## Start THE DATA

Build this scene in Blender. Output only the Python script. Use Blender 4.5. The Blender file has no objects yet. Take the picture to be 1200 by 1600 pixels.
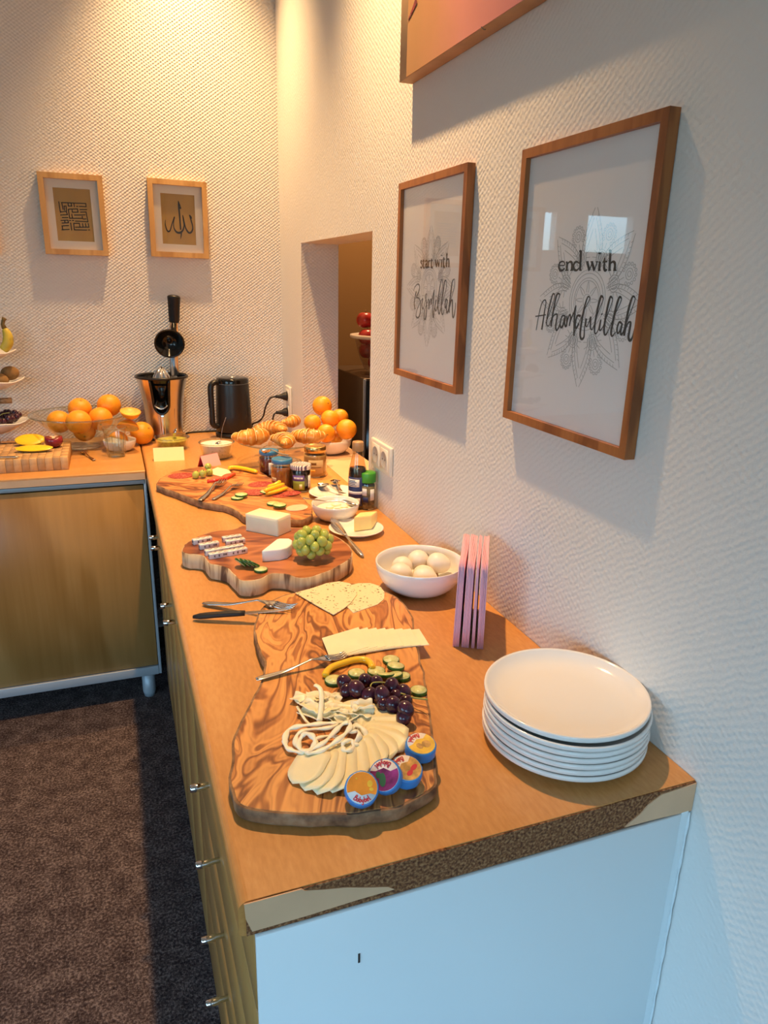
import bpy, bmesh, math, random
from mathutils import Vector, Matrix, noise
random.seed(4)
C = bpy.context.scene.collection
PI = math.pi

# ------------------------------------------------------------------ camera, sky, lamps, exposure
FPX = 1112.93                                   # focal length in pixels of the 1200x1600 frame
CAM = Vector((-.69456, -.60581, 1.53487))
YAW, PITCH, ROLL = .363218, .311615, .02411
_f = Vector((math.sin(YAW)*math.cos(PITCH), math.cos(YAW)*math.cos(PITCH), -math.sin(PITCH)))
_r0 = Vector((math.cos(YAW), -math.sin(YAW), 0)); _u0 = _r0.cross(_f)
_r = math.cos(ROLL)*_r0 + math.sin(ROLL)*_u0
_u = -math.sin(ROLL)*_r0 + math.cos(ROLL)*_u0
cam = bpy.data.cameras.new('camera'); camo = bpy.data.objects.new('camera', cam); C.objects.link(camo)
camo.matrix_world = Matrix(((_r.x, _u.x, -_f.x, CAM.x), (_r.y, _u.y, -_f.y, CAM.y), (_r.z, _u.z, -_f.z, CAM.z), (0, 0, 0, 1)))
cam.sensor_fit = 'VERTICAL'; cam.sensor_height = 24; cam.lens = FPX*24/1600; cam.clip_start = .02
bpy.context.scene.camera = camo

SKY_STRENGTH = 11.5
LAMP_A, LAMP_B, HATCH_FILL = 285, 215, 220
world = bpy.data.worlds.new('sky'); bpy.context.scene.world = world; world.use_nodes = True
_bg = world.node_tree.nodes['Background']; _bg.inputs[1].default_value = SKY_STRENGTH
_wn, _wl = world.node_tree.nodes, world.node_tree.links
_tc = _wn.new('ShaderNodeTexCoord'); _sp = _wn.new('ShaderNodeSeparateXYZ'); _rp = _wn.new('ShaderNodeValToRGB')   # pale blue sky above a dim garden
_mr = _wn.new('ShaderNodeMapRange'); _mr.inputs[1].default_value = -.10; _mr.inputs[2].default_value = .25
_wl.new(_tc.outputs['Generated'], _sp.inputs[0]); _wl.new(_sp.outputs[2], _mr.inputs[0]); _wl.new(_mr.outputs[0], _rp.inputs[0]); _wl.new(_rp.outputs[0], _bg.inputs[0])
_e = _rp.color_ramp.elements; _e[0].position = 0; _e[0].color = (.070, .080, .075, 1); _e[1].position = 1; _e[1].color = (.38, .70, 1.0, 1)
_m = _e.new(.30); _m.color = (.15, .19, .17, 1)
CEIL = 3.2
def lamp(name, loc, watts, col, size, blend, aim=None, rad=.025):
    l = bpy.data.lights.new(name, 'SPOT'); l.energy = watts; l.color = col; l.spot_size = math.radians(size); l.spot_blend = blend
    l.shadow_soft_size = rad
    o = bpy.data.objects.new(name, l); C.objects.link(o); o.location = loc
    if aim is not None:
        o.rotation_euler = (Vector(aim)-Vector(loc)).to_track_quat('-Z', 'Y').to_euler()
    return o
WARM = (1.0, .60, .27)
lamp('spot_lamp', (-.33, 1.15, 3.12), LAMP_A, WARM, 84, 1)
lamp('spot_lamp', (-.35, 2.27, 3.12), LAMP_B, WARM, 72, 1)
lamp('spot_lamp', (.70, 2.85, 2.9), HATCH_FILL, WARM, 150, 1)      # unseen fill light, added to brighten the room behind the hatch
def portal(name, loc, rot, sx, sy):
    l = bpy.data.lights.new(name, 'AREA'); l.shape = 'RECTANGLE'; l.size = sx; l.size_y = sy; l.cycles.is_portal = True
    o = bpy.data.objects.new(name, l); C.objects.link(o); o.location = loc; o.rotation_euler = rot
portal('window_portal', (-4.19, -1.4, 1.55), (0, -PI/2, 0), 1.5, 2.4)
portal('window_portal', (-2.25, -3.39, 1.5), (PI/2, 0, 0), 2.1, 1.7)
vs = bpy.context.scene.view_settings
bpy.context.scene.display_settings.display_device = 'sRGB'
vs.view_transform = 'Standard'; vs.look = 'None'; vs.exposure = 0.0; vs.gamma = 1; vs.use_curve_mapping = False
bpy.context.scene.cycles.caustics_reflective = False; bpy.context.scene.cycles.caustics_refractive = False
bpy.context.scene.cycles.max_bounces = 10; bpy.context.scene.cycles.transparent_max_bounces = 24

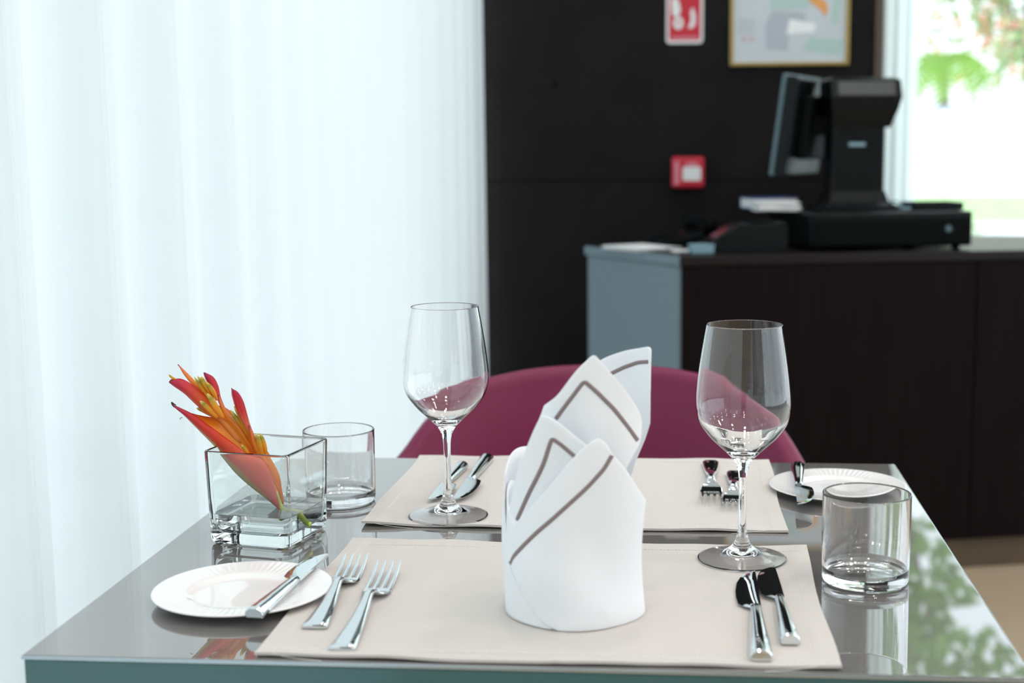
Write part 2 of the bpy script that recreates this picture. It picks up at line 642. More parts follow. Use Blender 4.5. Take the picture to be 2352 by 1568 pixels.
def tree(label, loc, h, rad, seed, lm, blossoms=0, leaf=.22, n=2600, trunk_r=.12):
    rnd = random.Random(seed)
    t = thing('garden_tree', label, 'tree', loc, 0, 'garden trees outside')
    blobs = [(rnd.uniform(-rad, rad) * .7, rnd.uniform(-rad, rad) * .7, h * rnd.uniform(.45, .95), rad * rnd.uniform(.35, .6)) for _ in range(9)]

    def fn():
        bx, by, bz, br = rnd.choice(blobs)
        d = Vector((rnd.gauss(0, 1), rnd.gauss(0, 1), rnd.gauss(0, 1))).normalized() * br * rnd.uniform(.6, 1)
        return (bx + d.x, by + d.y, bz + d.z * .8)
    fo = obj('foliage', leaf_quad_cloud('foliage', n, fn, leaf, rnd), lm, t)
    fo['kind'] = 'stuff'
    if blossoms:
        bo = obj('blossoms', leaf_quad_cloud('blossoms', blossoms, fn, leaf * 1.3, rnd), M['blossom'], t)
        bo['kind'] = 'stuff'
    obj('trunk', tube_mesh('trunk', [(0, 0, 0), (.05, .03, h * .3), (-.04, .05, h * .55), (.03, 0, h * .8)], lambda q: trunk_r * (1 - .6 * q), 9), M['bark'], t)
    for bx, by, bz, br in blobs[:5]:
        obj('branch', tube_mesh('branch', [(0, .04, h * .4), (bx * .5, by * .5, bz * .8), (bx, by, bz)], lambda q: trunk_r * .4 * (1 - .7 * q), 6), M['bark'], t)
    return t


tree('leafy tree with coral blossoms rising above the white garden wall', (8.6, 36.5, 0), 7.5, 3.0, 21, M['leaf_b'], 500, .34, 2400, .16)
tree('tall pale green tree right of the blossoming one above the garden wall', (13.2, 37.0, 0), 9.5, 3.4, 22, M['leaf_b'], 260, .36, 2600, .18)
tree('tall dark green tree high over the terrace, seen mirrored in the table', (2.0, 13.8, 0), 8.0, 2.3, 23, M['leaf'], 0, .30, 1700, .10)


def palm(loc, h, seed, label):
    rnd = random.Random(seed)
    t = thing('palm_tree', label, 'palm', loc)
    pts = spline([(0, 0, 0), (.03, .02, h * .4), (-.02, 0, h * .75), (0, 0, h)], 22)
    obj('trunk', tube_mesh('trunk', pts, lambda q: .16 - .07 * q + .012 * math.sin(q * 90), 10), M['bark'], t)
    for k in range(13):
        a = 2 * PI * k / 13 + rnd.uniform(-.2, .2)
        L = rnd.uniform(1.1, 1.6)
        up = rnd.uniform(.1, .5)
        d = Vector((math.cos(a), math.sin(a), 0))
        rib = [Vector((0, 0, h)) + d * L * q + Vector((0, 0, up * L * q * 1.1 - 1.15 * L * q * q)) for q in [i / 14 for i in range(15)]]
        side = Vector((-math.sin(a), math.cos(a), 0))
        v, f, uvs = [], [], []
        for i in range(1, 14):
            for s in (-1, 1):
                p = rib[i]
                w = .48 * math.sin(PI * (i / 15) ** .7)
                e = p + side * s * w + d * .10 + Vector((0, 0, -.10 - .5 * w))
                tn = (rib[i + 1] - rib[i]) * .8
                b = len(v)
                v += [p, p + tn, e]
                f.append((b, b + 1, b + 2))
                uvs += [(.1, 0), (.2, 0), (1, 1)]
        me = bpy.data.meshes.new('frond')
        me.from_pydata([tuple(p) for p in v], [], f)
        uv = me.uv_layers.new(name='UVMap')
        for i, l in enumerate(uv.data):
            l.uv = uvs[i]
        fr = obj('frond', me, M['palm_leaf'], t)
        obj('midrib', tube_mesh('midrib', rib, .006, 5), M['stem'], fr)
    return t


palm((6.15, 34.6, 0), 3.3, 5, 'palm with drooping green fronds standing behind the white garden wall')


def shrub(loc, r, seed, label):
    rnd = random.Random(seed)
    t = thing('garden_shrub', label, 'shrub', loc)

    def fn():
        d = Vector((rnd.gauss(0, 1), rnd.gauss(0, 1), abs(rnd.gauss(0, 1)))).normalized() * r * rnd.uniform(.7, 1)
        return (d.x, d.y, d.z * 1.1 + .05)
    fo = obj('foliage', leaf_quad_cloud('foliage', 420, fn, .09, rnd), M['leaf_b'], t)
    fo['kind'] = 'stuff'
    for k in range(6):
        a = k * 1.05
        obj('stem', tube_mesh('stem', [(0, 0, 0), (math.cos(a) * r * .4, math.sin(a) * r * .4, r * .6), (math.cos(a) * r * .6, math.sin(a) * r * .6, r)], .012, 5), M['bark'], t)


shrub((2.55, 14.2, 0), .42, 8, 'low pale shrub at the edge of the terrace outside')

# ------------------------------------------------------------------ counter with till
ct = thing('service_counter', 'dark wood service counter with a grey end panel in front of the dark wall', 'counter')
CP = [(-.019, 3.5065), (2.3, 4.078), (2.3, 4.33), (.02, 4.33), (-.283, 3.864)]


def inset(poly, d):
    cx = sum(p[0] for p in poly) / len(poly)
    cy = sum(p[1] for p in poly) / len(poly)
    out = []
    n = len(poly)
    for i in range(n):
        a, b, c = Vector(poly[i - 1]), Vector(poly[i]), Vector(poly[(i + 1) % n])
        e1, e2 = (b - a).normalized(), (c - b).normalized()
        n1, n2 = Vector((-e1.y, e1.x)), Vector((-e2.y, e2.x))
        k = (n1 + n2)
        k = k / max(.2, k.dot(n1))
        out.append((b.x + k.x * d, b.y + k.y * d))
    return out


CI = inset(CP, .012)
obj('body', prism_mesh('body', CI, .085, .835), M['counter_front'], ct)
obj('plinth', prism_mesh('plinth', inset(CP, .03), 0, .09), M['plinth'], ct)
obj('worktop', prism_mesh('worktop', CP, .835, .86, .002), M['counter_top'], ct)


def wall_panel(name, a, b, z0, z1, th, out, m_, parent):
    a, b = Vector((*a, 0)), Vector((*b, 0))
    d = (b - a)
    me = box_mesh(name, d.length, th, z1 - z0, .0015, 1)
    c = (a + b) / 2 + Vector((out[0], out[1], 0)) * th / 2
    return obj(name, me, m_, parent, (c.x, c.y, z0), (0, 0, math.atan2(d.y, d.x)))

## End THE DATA

# [WHAT YOU ARE ASKED TO DO]
Look at the listing and set down only the lines from its start through the line with "bpy.context.scene.camera = camo", word for word and without pictures.

# [RESULT OF THE TASK]
Build this scene in Blender. Output only the Python script. Use Blender 4.5. The Blender file has no objects yet. Take the picture to be 1200 by 1600 pixels.
import bpy, bmesh, math, random
from mathutils import Vector, Matrix, noise
random.seed(4)
C = bpy.context.scene.collection
PI = math.pi

# ------------------------------------------------------------------ camera, sky, lamps, exposure
FPX = 1112.93                                   # focal length in pixels of the 1200x1600 frame
CAM = Vector((-.69456, -.60581, 1.53487))
YAW, PITCH, ROLL = .363218, .311615, .02411
_f = Vector((math.sin(YAW)*math.cos(PITCH), math.cos(YAW)*math.cos(PITCH), -math.sin(PITCH)))
_r0 = Vector((math.cos(YAW), -math.sin(YAW), 0)); _u0 = _r0.cross(_f)
_r = math.cos(ROLL)*_r0 + math.sin(ROLL)*_u0
_u = -math.sin(ROLL)*_r0 + math.cos(ROLL)*_u0
cam = bpy.data.cameras.new('camera'); camo = bpy.data.objects.new('camera', cam); C.objects.link(camo)
camo.matrix_world = Matrix(((_r.x, _u.x, -_f.x, CAM.x), (_r.y, _u.y, -_f.y, CAM.y), (_r.z, _u.z, -_f.z, CAM.z), (0, 0, 0, 1)))
cam.sensor_fit = 'VERTICAL'; cam.sensor_height = 24; cam.lens = FPX*24/1600; cam.clip_start = .02
bpy.context.scene.camera = camo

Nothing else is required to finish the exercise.